The morality of prostitution is an interesting subject.
This sex worker says “It is not a moral/personal failing to pay for sexual services, just as it is not a moral/personal failing to sell sexual services.”
https://thespinoff.co.nz/society/14-03-2023/i-am-a-sex-worker-this-is-what-i-do
So at an individual level I agree that people should not be stigmatized for being prostitutes, and decriminalizing prostitution provides some protection to them.
But in the big picture prostitution is not an honourable profession. And it is a sad reflection on society that it is considered to be by some people. Prostitution is not merely “a job like any other.”
https://teara.govt.nz/en/video/29381/passing-of-the-prostitution-reform-bill
The Prostitution Reform Bill, which decriminalised sex work in New Zealand, passed on 25 June 2003 by just one vote – the abstention of Labour MP Ashraf Choudhary allowed the bill to become law. This video clip shows the overjoyed response of Labour MPs Tim Barnett (the bill's sponsor) and Georgina Beyer.

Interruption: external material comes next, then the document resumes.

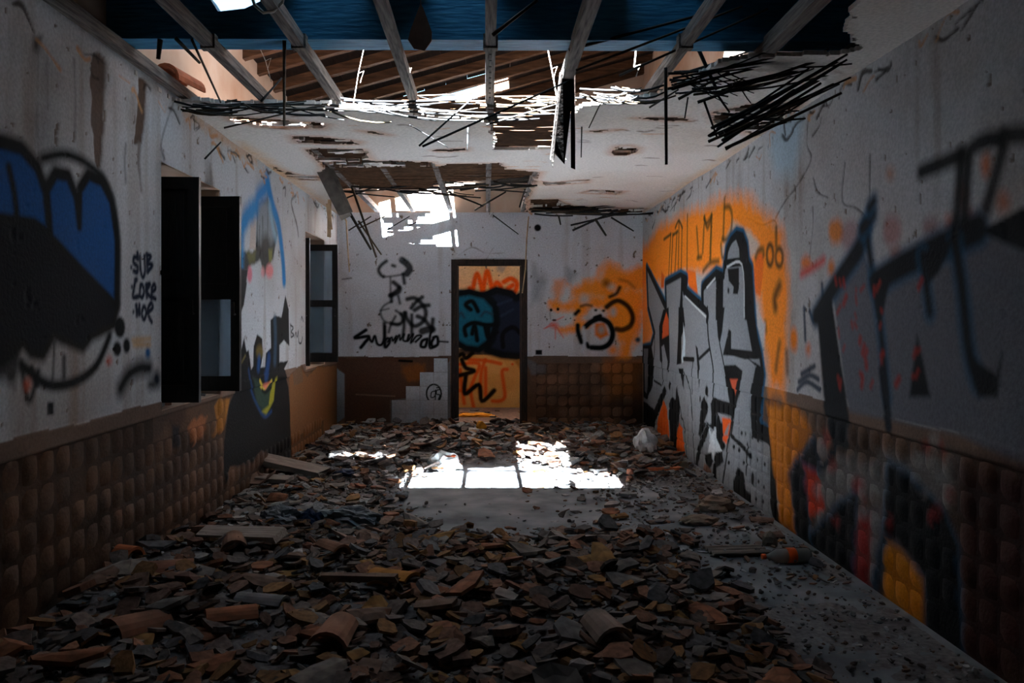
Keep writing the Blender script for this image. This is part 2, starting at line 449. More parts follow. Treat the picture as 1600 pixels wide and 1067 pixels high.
def K(*pts): pr.fill(list(pts), BLK, .014)
def L(w, *pts): pr.stroke(list(pts), w, BLK, .012, curve=len(pts) > 2)
K(*A((60, 620), (85, 640), (230, 950), (222, 1000), (190, 930), (72, 670)))
K(*A((350, 690), (405, 720), (395, 840), (362, 830), (362, 1067), (328, 1067), (345, 850)))
K(*C((328, 0), (368, 0), (382, 150), (352, 250), (350, 470), (312, 480), (325, 200)))
pr.fill(C((367, 130), (386, 280), (380, 420), (360, 470), (352, 420), (366, 300)), (190, 206, 214), .012)
K(*C((165, 160), (200, 20), (245, 0), (255, 480), (240, 545), (185, 460), (172, 440)))
pr.fill(C((195, 150), (225, 40), (244, 100), (246, 230), (190, 262)), (206, 86, 40), .02)
pr.fill(C((185, 330), (205, 310), (240, 470), (215, 640), (200, 560)), SIL, .012)
K(*C((20, 318), (100, 318), (122, 450), (108, 650), (60, 770), (18, 740))); pr.fill(C((36, 345), (74, 345), (68, 620), (56, 720), (40, 700)), (120, 120, 124), .012)
L(.03, *C((75, 0), (125, 230), (120, 450), (105, 600))); L(.03, *C((190, 450), (195, 640))); L(.025, *C((120, 610), (180, 650)))
K(*C((210, 650), (225, 700), (190, 800), (130, 960), (110, 1067), (20, 1067), (20, 780), (60, 800), (120, 850)))
K(*(C((245, 800), (270, 745), (295, 770), (312, 650), (335, 830), (325, 960), (318, 1067)) + E((320, 0), (300, 290), (265, 290), (245, 0))))
K(*C((330, 510), (372, 510), (366, 690))); L(.02, *(C((335, 830), (350, 930)) + E((370, 0), (400, 340)))); L(.022, *(C((375, 540), (420, 690), (435, 900)) + E((440, 0), (460, 400))))
L(.045, *C((370, 430), (455, 435))); L(.022, *C((450, 440), (440, 560), (435, 720))); K(*C((470, 315), (488, 340), (505, 500), (495, 670), (488, 520))); L(.035, *C((500, 430), (590, 345)))
L(.03, *C((570, 0), (575, 250), (620, 540), (608, 770)))
L(.07, *A((372, 830), (430, 890), (560, 990), (566, 1067))); pr.stroke(A((382, 868), (440, 925), (556, 1040)), .02, PALE, .012)
L(.08, *(A((530, 940), (532, 800)) + B((60, 735), (120, 690)))); K(*B((105, 672), (170, 700), (165, 1067), (105, 1067), (108, 740))); K(*D((105, 0), (180, 0), (160, 200), (138, 310), (124, 250)))
pr.stroke(B((30, 800), (100, 720)), .02, PALE, .012)
L(.025, *D((138, 300), (200, 620), (225, 800))); L(.025, *D((35, 0), (45, 250), (85, 540), (75, 760)))
L(.06, *B((190, 590), (205, 480), (235, 405), (275, 365))); L(.07, *B((182, 598), (335, 578)))
K(*B((265, 362), (330, 372), (358, 480), (365, 590), (402, 640), (424, 1067), (348, 1067), (330, 600), (305, 560), (300, 470), (280, 410)))
pr.stroke(B((200, 625), (325, 605), (345, 1040)), .018, PALE, .012)
K(*D((345, 0), (422, 0), (465, 300), (484, 420), (430, 430), (408, 360), (380, 200))); K(*D((165, 400), (215, 180), (235, 200), (235, 345), (470, 370), (470, 430), (350, 435), (250, 405)))
K(*B((205, 640), (300, 630), (300, 800), (290, 850), (250, 850), (255, 790), (215, 740))); pr.blob(B((212, 822))[0], 1.5, 5, BLK)
K(*D((170, 485), (270, 480), (330, 530), (310, 680), (262, 850), (215, 800), (185, 560))); pr.fill(D((228, 600), (290, 600), (265, 730)), (190, 84, 56), .02)
K(*D((80, 755), (235, 800), (290, 700), (262, 870), (232, 1067), (222, 1067), (236, 910), (120, 880), (165, 1067), (100, 1067), (110, 900)))
pr.fill(D((150, 920), (230, 930), (215, 1067), (165, 1067)) + E((750, 0), (728, 180), (695, 150), (690, 0)), (222, 86, 20), .02)
K(*D((365, 420), (480, 490), (505, 560), (462, 950), (400, 960), (400, 700), (440, 490)))
L(.12, *(D((410, 900), (425, 1000)) + E((960, 65), (1075, 115), (1110, 250), (1112, 600), (1145, 800), (1195, 1050))))
K(*E((500, 0), (560, 0), (500, 150), (495, 60))); L(.09, *E((570, 40), (500, 220), (465, 410))); K(*E((570, 20), (635, 0), (620, 70)))
K(*E((540, 270), (600, 250), (610, 350), (570, 400))); K(*E((625, 250), (690, 240), (702, 330), (640, 380), (640, 550), (606, 500)))
K(*E((640, 0), (690, 0), (695, 150), (720, 200), (690, 240), (640, 130)))
pr.fill(E((575, 30), (605, 100), (632, 20), (638, 130), (685, 238), (630, 248), (620, 330), (605, 250), (572, 250), (590, 120)), PALE, .012)
L(.03, *E((762, 0), (720, 300), (680, 580))); L(.04, *E((760, 110), (850, 195), (930, 285))); L(.03, *E((905, 180), (890, 430)))
K(*E((778, 700), (782, 480), (822, 375), (868, 420), (880, 560), (930, 600), (925, 700), (850, 725))); pr.blob(E((948, 470))[0], 2.6, 11, BLK)
for c_, rx, ry in (((250, 655), 10, 36), ((562, 700), 14, 46), ((505, 765), 7, 28)): pr.blob(C(c_)[0], rx / 5.33, ry / 5.33, BLK)
K(*C((515, 790), (540, 740), (572, 830), (555, 920), (505, 1067), (490, 1067), (505, 900))); K(*C((590, 800), (620, 750), (640, 760), (640, 1000), (600, 1000)))
pr.fill(E((520, 420), (545, 340), (600, 400), (608, 500), (560, 490)), (128, 92, 76), .02)
for x, y in ((850, 90), (885, 95), (940, 120), (785, 205), (830, 230), (865, 335), (925, 270), (985, 310), (1050, 350), (990, 490), (1035, 540), (975, 640), (1030, 660), (740, 335), (735, 580), (995, 150)):
    pr.blob(E((x, y))[0], 1.8, 3.4, BLK, .01)
pr.end()

# the dark lettering nearest the camera
pr.piece('graffiti_grey_letters', 'large grey pointed lettering with dark blue edges, spattered red')
GR = (96, 98, 106)
pr.fill(G((300, 690), (410, 500), (455, 620), (520, 600), (640, 530), (760, 470), (850, 430), (1018, 420), (1200, 400), (1200, 1150)) + J((1000, 345), (850, 285), (700, 215), (330, 140)) + G((350, 1067)), GR, .03)
NAV = (8, 14, 22)
for w, q in ((.11, G((236, 760), (310, 640), (400, 505), (428, 420))), (.05, G((426, 430), (450, 600), (480, 800), (505, 1067))), (.12, G((462, 630), (560, 570), (700, 500), (850, 430))), (.05, G((640, 530), (668, 745))), (.06, G((762, 470), (790, 650), (815, 880), (850, 1010))),
             (.07, G((412, 430), (452, 375))), (.05, G((438, 350), (455, 325)))):
    pr.stroke(q, w + .05, BLU, .05, .7); pr.stroke(q, w, NAV, .04)
for q in (G((238, 740), (295, 690), (350, 1067), (265, 1067)), G((440, 620), (520, 610), (480, 800)), G((640, 520), (760, 460), (700, 600), (660, 640)), G((620, 830), (645, 940), (670, 1067), (590, 1067)), G((830, 920), (920, 980), (945, 900), (925, 1067), (850, 1067)),
          G((850, 440), (1018, 350), (1200, 300), (1200, 540), (1018, 510)), J((245, 0), (300, 0), (330, 160), (320, 270), (270, 270), (240, 120))):
    pr.fill(q, NAV, .03)
r_ = random.Random(4)
for i in range(34):
    x, y = r_.uniform(310, 640), r_.uniform(620, 1067)
    pr.stroke(G((x, y), (x + r_.uniform(-8, 12), y - r_.uniform(4, 30))), r_.uniform(.015, .04), (150, 34, 26), .025, .8, curve=False)
pr.end()
pr.piece('graffiti_black_letters', 'thick black capital strokes above the grey lettering')
for q in (G((635, 215), (790, 150)), G((788, 150), (778, 300), (765, 440)), G((800, 400), (812, 200), (830, 125), (900, 92), (945, 110), (920, 220), (885, 345)), G((950, 76), (1100, 72))): pr.stroke(q, .075, (10, 11, 14), .05, .95)
pr.end()
# paint running over the tile beds lower down
pr.fill(J((40, 110), (140, 120), (200, 200), (130, 330), (140, 560), (90, 520), (60, 300)), (210, 120, 16), .06, .9, .04)
pr.fill(J((215, 330), (330, 300), (700, 300), (700, 480), (500, 480), (340, 430), (210, 520)), (130, 126, 124), .08, .8, .06)
pr.fill(J((150, 310), (200, 262), (215, 330), (240, 470), (190, 500), (160, 400)), (196, 54, 20), .03)
pr.fill(J((340, 480), (470, 440), (440, 600), (405, 780), (330, 720)), (120, 112, 112), .04); pr.fill(J((345, 510), (400, 500), (390, 700), (405, 780), (330, 720)), (150, 26, 22), .05, .9, .03)
pr.fill(J((450, 560), (500, 560), (580, 700), (590, 890), (440, 830)), (206, 124, 22), .04)
pr.fill(J((690, 300), (1200, 350), (1200, 1067), (700, 1067)), (52, 20, 20), .15, .9, .05)
for q in (J((180, 580), (280, 470), (345, 420), (335, 700), (300, 740), (200, 700)), J((460, 320), (520, 350), (640, 480), (690, 600), (705, 960), (590, 920), (585, 700), (500, 590), (450, 560), (400, 800), (440, 560)), J((120, 350), (200, 235), (225, 340), (165, 310), (180, 480), (195, 620), (150, 600))):
    pr.ring(q, .05, BLU, .05, .8); pr.fill(q, (12, 14, 20), .03)
pr.stroke(J((205, 240), (225, 330), (275, 268)), .05, (14, 30, 44), .03); pr.stroke(J((440, 0), (465, 190)), .07, (14, 22, 34), .03)
for i in range(22):
    x, y = r_.uniform(200, 680), r_.uniform(190, 560); pr.blob(J((x, y))[0], r_.uniform(3, 8), r_.uniform(6, 14), (150, 32, 30) if r_.random() < .6 else (150, 146, 146), .05, .6, .02)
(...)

Beyer, a former sex worker, earlier made an impassioned and moving speech about being raped at knife-point while working, and being unable to turn to the police for help.

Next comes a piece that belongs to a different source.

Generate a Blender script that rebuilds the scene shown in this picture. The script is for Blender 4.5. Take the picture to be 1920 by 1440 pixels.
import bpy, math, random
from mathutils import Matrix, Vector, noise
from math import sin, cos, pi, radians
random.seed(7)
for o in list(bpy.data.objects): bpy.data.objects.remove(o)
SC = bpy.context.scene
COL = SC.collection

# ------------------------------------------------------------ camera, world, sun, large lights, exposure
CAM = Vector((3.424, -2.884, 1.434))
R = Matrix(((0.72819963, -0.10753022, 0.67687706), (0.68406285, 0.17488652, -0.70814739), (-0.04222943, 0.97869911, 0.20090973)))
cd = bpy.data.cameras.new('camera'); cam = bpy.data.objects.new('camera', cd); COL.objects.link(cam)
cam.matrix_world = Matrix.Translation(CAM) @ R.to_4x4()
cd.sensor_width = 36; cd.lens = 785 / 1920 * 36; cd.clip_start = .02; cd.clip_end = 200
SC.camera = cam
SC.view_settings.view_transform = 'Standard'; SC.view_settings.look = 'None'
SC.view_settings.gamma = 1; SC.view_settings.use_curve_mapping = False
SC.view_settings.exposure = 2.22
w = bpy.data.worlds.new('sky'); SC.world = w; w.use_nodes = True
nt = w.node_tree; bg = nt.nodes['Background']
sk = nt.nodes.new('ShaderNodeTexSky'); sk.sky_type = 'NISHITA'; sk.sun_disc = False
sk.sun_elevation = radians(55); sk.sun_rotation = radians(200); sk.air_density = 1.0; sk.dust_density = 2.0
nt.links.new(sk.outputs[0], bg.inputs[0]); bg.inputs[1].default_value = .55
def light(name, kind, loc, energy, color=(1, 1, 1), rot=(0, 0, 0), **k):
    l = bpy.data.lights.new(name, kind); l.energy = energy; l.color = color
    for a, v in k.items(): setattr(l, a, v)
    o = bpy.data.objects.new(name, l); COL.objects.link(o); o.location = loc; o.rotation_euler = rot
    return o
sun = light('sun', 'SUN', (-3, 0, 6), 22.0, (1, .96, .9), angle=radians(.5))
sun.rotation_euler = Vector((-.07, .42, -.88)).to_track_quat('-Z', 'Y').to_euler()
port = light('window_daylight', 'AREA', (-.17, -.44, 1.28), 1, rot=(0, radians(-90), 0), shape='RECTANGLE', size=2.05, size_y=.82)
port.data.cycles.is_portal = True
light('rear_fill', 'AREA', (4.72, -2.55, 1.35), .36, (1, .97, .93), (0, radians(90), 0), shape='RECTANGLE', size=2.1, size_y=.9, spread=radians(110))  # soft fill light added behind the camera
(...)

https://www.nzherald.co.nz/nz/worlds-first-openly-transgender-mp-and-mayor-georgina-beyer-dies-aged-65/XJYEBLG24JEZFJ5TZPNG7LSPTE/
6 March 2023 World’s first openly transgender MP and mayor Georgina Beyer dies aged 65
Beyer spent eight years in government and counted decriminalising prostitution and bringing in civil unions among her proudest achievements.